Le règlement détermine, en effet, la gestion collective d'une partie des ressources naturelles de l'île. C'est au recteur qu'il appartient de contrôler l'entretien des fossés de l'étang et de la coupe collective des joncs. De même, sur l'île « personne ne doit toucher à la fougère publique qu'après la pêche de la sardine, et lorsque le recteur l'aura publié. » Enfin, si la chasse est « libre en toute saison pour les Hoedicais », les étrangers ne peuvent y chasser et, une fois encore, le recteur peut l'interrompre « pour des raisons légitimes ». Le recteur gère aussi l'instruction des petits îliens. Une femme - en général une religieuse venue du Continent - occupe la fonction d'institutrice. Elle est rétribuée par la communauté et par les profits issus de la vente de marchandises de la boutique de l'île. La Charte réglemente d'ailleurs certaines activités commerciales. Il existe ainsi une cantine, où l'on peut se procurer de l'alcool.
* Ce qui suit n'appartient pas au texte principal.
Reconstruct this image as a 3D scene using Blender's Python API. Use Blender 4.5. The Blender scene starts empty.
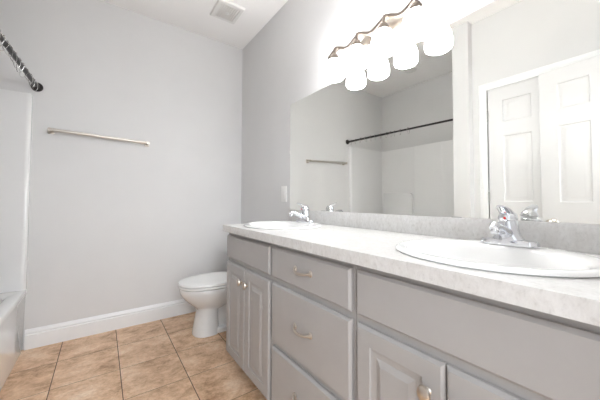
import bpy, bmesh, math, random
from mathutils import Vector, Matrix
random.seed(4)
C = bpy.context.scene
COL = C.collection
PI = math.pi

# ------------------------------------------------------------------ camera
YAW, TILT, ROLL, FPX = math.radians(35.742), math.radians(1.767), math.radians(.114), 274.7
F = Vector((math.sin(YAW)*math.cos(TILT), math.cos(YAW)*math.cos(TILT), math.sin(TILT)))
R = Vector((math.cos(YAW), -math.sin(YAW), 0)); U = R.cross(F)
R2 = R*math.cos(ROLL)+U*math.sin(ROLL); U2 = -R*math.sin(ROLL)+U*math.cos(ROLL)
cd = bpy.data.cameras.new('camera'); cam = bpy.data.objects.new('camera', cd); COL.objects.link(cam)
cd.sensor_fit = 'HORIZONTAL'; cd.sensor_width = 36; cd.lens = FPX*36/600
cd.shift_y = -7.827/600; cd.clip_start = .01
M3 = Matrix((R2, U2, -F)).transposed().to_4x4()
M3.translation = Vector((-1.2053, -2.7496, 1.0591)); cam.matrix_world = M3
C.camera = cam

# ------------------------------------------------------------------ light
SHADE_EMIT = 34.0
LAMP_UP = 5.0
w = bpy.data.worlds.new('world'); C.world = w; w.use_nodes = True
w.node_tree.nodes['Background'].inputs[0].default_value = (.93, .96, 1, 1)
w.node_tree.nodes['Background'].inputs[1].default_value = 1.3
def area(name, loc, target, sx, sy, energy, color=(1, 1, 1)):
    l = bpy.data.lights.new(name, 'AREA'); l.shape = 'RECTANGLE'; l.size = sx; l.size_y = sy
    l.energy = energy; l.color = color
    o = bpy.data.objects.new(name, l); COL.objects.link(o); o.location = loc
    o.rotation_euler = (Vector(target)-Vector(loc)).to_track_quat('-Z', 'Y').to_euler()
    return o
area('doorway_fill', (-1.35, -4.7, 2.05), (-1.1, -.5, .7), 2.4, 1.3, 86, (.89, .945, 1))  # unseen fill light added beyond the doorway to brighten the room
area('low_upward_fill', (-1.15, -3.55, .25), (-1.35, -1.2, 2.7), 1.4, .9, 5, (.93, .96, 1))  # added low fill aimed upward to lift ceiling and upper walls; no real source

C.view_settings.view_transform = 'Standard'; C.view_settings.look = 'None'
C.view_settings.gamma = 1; C.view_settings.use_curve_mapping = False
C.view_settings.exposure = 0.16
C.cycles.sample_clamp_indirect = 0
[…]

Mais, précise le texte, « on ne peut faire venir du vin en gros dans l'île sans la permission du recteur... Celui-ci doit être très sévère, afin que la cantinière ne donne jamais de boissons à crédit, même pour l'espace d'un quart d'heure, autrement il se glisserait dans l'île des désordres irrémédiables. »

Un interdit spécial pour les filles !

Toute une série d'articles réglemente la pêche, les offices, les fêtes, la vie des jeunes gens... Les curés des îles veillent de manière sourcilleuse à la moralité de leurs ouailles. Ainsi, « il n'est permis à aucune fille qui n'a point atteint l'âge de trente ans de sortir de l'île sans la permission de son recteur, et avec des raisons graves ; autrement elle serait bientôt gâtée. » Ce règlement collectif, certes strict et assurant un rôle prépondérant aux prêtres, semble avoir été relativement accepté par les insulaires. Du moins, ce n'est pas une révolte qui y mit progressivement fin, mais une intervention extérieure. En 1880, en effet, l'administration préfectorale s'inquiète de ce curieux statut et nomme un agent spécial afin d'assurer les fonctions municipales des îles, ce qui, dans un premier temps, ne semble guère avoir troublé la communauté. « Pendant quelque temps, on marcha comme par le passé, note l'abbé Le Cam ; le nouvel agent savait signer, il signait les actes, mais c'était le recteur qui remplissait les formules pour lui complaire, rédigeait la correspondance. »

Un douar africain...

Le pouvoir de la charte s'estompait peu à peu. Mais le curieux système de ces îles continuait à intriguer les visiteurs de passage. En visite à Houat, en 1875, Alphonse Daudet se lance d'abord dans une description peu flatteuse : « Tel qu'il est, ce village morbihannais nous fait penser à quelque douar africain ; c'est le même air étouffé, vicié par le fumier qu'on entasse sur les seuils, la même familiarité entre les bêtes et les gens, le même isolement d'un groupe d'êtres au milieu d'une immense étendue. » Il n'en remarque pas moins, le curieux système qui régit l'île. « Mr le recteur, le plus haut personnage de l'île de Houat, est sa véritable originalité. Ici, le prêtre réunit tous les pouvoirs, absolument comme un capitaine à son bord. E son autorité sacerdotale, il ajoute celle des fonctions administratives. »

(*) Ancienne mesure de capacité pour les matières sèches.